*Material*
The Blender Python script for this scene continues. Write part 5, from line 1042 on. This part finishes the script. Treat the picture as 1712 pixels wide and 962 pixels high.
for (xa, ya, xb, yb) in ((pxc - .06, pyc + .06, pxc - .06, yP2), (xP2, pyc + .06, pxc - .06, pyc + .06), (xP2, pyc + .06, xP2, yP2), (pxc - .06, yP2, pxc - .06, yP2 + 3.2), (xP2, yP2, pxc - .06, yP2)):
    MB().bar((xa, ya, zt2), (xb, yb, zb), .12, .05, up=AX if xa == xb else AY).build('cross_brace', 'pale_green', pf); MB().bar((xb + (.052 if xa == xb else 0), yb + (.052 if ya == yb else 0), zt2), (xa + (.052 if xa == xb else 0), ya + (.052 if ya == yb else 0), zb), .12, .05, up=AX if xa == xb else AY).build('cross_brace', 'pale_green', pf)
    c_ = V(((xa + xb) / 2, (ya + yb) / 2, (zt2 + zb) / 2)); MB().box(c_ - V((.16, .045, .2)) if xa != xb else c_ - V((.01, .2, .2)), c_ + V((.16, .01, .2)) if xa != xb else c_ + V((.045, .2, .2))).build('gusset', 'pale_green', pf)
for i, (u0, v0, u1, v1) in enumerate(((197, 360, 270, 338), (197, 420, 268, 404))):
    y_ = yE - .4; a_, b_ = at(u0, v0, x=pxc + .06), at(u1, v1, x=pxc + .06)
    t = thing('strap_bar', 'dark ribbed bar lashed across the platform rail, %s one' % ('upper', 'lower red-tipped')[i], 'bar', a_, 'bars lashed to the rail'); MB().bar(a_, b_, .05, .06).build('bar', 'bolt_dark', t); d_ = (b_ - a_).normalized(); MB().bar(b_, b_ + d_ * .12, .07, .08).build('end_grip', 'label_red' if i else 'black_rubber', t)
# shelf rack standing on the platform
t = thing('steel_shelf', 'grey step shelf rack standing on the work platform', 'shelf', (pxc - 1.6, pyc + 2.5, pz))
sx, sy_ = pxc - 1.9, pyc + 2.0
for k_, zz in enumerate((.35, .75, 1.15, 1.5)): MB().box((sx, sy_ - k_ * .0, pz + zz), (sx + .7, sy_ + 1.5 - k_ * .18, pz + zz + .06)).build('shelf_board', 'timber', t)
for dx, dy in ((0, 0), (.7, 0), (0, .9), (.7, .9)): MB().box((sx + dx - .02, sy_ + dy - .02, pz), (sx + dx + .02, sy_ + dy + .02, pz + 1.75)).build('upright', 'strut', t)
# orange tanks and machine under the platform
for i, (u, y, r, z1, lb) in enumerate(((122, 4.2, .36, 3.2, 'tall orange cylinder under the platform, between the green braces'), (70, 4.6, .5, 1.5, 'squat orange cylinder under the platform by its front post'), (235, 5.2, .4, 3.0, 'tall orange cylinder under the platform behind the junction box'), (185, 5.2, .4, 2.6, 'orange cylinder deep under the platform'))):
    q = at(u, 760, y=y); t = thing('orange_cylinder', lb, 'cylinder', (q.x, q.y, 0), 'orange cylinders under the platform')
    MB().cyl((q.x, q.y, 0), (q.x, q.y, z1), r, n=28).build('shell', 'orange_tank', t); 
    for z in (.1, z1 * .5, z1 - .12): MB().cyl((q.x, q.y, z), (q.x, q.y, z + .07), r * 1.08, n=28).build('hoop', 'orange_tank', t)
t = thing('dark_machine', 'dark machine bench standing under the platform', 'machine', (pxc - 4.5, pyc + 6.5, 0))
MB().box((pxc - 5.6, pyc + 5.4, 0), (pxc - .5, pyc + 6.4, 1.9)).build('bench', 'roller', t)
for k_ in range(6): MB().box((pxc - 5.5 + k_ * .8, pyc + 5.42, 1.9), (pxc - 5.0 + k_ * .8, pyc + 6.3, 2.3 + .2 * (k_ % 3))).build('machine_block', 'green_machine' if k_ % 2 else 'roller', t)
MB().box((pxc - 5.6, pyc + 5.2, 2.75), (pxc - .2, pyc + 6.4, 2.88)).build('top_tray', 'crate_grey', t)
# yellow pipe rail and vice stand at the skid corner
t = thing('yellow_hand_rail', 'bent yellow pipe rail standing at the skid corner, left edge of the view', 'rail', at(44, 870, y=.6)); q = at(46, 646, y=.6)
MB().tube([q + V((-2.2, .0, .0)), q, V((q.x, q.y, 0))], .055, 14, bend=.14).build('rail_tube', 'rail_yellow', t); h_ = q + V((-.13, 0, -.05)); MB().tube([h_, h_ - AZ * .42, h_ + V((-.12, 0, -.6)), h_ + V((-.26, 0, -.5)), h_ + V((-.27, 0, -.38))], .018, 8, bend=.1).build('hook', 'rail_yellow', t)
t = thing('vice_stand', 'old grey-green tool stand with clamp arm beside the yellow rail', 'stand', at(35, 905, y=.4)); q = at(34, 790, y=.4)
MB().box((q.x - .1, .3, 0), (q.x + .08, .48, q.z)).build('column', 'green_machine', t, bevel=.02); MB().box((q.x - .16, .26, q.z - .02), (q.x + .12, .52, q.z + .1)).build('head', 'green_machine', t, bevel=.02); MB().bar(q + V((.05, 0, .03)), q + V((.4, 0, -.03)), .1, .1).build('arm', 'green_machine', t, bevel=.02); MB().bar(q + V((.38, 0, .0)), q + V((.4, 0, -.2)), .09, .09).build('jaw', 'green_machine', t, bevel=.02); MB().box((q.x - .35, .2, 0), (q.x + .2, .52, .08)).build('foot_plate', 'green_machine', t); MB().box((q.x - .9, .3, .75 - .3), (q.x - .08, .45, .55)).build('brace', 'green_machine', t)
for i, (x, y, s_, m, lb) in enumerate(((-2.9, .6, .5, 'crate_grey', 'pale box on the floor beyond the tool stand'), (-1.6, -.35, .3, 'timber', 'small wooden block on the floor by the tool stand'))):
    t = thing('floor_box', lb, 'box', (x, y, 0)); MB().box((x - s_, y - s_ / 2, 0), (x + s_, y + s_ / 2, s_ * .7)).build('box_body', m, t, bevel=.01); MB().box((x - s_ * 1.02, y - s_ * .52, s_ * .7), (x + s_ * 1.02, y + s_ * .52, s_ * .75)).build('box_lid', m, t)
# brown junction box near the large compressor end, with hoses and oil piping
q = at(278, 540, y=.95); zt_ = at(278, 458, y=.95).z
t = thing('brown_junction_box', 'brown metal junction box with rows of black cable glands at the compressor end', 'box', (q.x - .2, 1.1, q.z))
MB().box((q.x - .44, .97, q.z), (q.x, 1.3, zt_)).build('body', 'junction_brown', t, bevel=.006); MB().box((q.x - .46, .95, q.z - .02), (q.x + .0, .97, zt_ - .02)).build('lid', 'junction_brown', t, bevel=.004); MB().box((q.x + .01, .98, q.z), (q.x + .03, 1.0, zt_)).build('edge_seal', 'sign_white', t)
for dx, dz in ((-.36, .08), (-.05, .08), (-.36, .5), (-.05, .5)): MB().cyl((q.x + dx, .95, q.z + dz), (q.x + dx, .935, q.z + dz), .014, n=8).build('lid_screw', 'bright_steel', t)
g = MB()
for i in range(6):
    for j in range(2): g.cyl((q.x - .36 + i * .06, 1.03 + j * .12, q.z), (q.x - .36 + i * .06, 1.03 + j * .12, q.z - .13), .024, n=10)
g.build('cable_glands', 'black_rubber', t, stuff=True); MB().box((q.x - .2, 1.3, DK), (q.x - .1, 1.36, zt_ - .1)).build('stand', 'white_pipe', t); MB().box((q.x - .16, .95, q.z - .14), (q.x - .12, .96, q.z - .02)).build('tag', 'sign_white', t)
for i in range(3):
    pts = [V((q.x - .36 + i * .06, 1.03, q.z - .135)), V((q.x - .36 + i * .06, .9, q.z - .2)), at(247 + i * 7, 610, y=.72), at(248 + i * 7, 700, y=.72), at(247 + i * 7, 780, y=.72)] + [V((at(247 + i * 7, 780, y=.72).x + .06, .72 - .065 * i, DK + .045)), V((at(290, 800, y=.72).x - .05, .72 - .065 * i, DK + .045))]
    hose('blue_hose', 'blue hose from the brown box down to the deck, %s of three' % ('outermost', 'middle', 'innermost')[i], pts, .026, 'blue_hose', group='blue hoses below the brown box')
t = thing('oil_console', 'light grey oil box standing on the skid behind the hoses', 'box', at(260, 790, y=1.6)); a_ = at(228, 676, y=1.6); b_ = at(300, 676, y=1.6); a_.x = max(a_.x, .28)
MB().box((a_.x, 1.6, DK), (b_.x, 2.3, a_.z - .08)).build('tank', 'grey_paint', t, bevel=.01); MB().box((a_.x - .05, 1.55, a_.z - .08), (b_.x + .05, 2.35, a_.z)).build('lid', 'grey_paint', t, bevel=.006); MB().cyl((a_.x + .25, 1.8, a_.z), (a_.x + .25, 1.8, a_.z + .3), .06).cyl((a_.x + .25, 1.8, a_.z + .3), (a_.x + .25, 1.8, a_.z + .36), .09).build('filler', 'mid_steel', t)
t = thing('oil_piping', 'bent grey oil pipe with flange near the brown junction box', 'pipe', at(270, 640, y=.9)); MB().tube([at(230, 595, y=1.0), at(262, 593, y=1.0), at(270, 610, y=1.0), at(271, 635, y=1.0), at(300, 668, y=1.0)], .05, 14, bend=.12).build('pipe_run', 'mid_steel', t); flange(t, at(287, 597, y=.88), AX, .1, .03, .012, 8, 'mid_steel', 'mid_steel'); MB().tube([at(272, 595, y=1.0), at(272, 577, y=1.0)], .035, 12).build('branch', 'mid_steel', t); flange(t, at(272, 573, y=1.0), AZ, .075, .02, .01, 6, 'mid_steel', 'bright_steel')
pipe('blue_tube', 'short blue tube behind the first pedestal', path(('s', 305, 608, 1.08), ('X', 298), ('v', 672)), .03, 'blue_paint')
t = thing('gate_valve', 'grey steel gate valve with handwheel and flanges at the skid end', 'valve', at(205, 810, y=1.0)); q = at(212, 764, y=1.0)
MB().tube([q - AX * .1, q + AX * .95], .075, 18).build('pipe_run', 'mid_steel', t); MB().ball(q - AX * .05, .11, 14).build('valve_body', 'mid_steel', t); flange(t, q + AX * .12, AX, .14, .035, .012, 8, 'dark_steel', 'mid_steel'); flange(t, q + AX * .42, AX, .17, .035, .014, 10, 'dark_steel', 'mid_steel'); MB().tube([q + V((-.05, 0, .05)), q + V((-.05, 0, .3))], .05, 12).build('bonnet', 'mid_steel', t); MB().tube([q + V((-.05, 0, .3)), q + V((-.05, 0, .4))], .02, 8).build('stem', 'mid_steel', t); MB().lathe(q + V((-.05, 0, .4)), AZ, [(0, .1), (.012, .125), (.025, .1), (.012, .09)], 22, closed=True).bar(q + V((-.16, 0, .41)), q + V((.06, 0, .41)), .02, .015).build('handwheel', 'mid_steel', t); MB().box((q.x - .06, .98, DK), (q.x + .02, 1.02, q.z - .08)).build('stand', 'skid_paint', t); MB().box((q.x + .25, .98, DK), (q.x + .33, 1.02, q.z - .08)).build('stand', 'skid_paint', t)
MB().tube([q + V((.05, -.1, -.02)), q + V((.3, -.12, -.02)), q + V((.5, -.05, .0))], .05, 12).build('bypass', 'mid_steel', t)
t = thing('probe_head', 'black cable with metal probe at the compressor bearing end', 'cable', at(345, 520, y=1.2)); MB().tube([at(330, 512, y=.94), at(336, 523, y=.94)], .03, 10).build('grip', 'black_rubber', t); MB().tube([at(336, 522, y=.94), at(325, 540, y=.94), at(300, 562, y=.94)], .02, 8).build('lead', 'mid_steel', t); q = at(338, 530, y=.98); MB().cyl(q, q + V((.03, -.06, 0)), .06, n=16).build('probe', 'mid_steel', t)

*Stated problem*
Copy out every line of the listing that contains the string "from".

*Result of this task*
The Blender Python script for this scene continues. Write part 5, from line 1042 on. This part finishes the script. Treat the picture as 1712 pixels wide and 962 pixels high.
    hose('blue_hose', 'blue hose from the brown box down to the deck, %s of three' % ('outermost', 'middle', 'innermost')[i], pts, .026, 'blue_hose', group='blue hoses below the brown box')